Read the beginning of "Expecting" from A Double Life: Discovering Motherhood by Lisa Catherine Harper:
"The story of motherhood doesn’t really begin, at least not always, with the fact of conception. Ask anyone who has found her life transformed by a baby and she will tell you about the time before—the moment, days, weeks, months, or even years—when she waited. Sometimes, of course, as in my mother’s case, a pregnancy takes you by surprise so that one day you find yourself suddenly, unexpectedly pregnant. But for very many others, there is first the decision—the Yes! Sure! Why not? Let’s have a baby!—and then the inevitable wait. Some couples make this decision easily; children are what they’ve always wanted. Others make the choice only after long reflection and deliberation. Our friends, for instance, came to it after nearly ten years of marriage. But once that decision is made, there’s a gap. Some will tell you they got pregnant immediately. Others will tell you long stories about agonizing years of infertility treatments. Every story is different, but the waiting is not. All parents experience that interregnum, a time between two rulers, a time when the solo life seems less sovereign but the dictatorship of the child is not yet an established fact.

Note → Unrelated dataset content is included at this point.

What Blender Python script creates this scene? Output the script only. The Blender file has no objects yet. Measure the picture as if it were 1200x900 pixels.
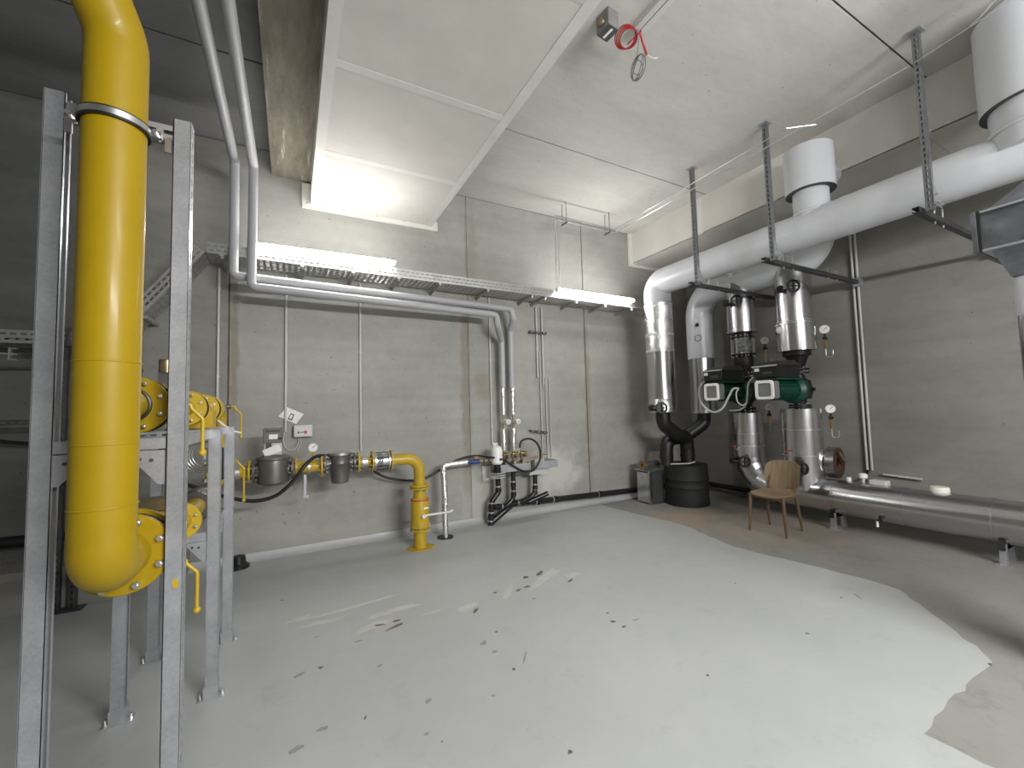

For many women, it can be a chaotic, unsettling time: we’re not pregnant, which is the one thing we long to be. It makes a lot of us irrational—crazed with the desire for the thing that seems obtainable but which remains always out of reach—until that shock of a day when it isn’t. This time of waiting is a pause, a hiccup, a disjunction in your life when you’re trying to get ready, and you think you are ready, but there’s nothing yet to be ready for.
For me the interregnum had begun months before, on a foggy morning at the tail end of June. That day I stood alone in my flannel pajamas and slippers on the cold tiles of our bathroom floor. Facing the mirror but carefully avoiding the bleary, rumpled image of my unshowered reflection, I ritualistically punched a pill through the foil of the dial pak. Kory had gone to work hours before, and aside from the occasional pounding footsteps of our landlady above, our small San Francisco apartment was silent. I second-guessed my decision one final time then went ahead with it. I flushed the first pill of my new cycle down the toilet. Why I bothered to flush that tiny green pill rather than simply throw away the whole card is not easily explained, but it has something to do with deliberation and ceremony. I was an academic and a writer. It was my job to think things through. Of course, I was also making certain that I wouldn’t change my mind later that day, fish the pack out of the trash can, and continue on with my happy, unpregnant life.
Twenty-four hours later, life was simpler. Wake, pee, drink coffee, brush teeth, don’t take pill, shower, apply makeup, don’t take pill, dress, dry hair. Don’t remember to take pill. All day long I thought no pill. No pill, I chanted to myself. It was a simple thing, really, a small omission, one less remembering to clutter my mind. And yet, that singular forgetting freed a space as vast as the pill was small, as undefined as the pill was precise."